Furthermore, in September 2012, the Commission announced the first penalty measure: due to the violation of basic fiscal rules for the use of EU funds, with the operational programme for transport among the main wrongdoers, approximately EUR one billion was cut from the Czech Republic's overall allocations of EU money for the 2007-13 period. And this is unlikely to be the final word on the matter.

Thus, the Czech Republic is not only squandering the chance to advance its transport infrastructure via the EU funds, but since money – billions of euros indeed – for certain major projects such as the D8 motorway and the upgrading of the D1 motorway has already been spent (ie, pre-paid nationally), further pressure is mounting on the national budget deficit, with repercussions for basic social and health services and the education system that are now in the firing line for spending cuts.

A way forward

Is there a chance to move ahead? Perhaps yes, but it will not be a straightforward task.

The European Commission has insisted that the Transport ministry begin the process of preparing a Transport Sectoral Strategy that should serve as a basis for drawing up the operational programme for transport for the 2014-20 EU funding period. This strategy needs to reflect crunch issues – other than socio-economic factors, above all there is a need to reduce the environmental impacts of transport in the Czech Republic, including measures to decrease the sector's growing carbon footprint in line with EU strategies.

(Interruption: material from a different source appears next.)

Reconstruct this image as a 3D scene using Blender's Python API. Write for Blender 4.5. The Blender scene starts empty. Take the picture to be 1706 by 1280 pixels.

Key to this is ensuring that the strategy focuses on the long term goal of increasing the share of rail transport and decreasing the sector’s overall environmental impacts. The strategy must therefore support the following measures:

  • Investments for upgrading the railways, not only on the trans-European or backbone routes.
  • The construction and development of services in multimodal terminals.
  • The introduction of intelligent transport systems in order to increase the safety and capacity of transport connections.
  • Investments aimed at the development of integrated transport systems in agglomeration areas.
  • Decreasing some of road transport's negative impacts through the construction of bypasses and roads with appropriate capacity.
  • The extension of the 'polluter pays' principle, for example through the extension of freight road transport charging to selected secondary and tertiary roads. This would not only serve to increase the attractiveness of railways, but also lead to a curbing of the negative trend of bypassing charged sections of the road network, resulting too in less destruction of lower category roads.
  • Specifying indicators in the transport sector that will enable monitoring of the level of the change (eg, modal shift, decreases in transport-related emissions) that can be realised thanks to the use of the EU funds.

In the coming few years, the development of the Czech Republic's transport infrastructure can not happen without significant involvement of the EU funds. The formulation of a good strategy for the 2014-20 period is therefore essential to guide and ensure prudent investments, together with appropriate oversight of the spending.

The deeply regretable – and avoidable – stink over the current operational programme for transport, where the European Commission has had to wield a big stick, shows nonetheless that if we want to see effective use of cohesion money in the Czech Republic there has to be no let up in monitoring of the national authorities.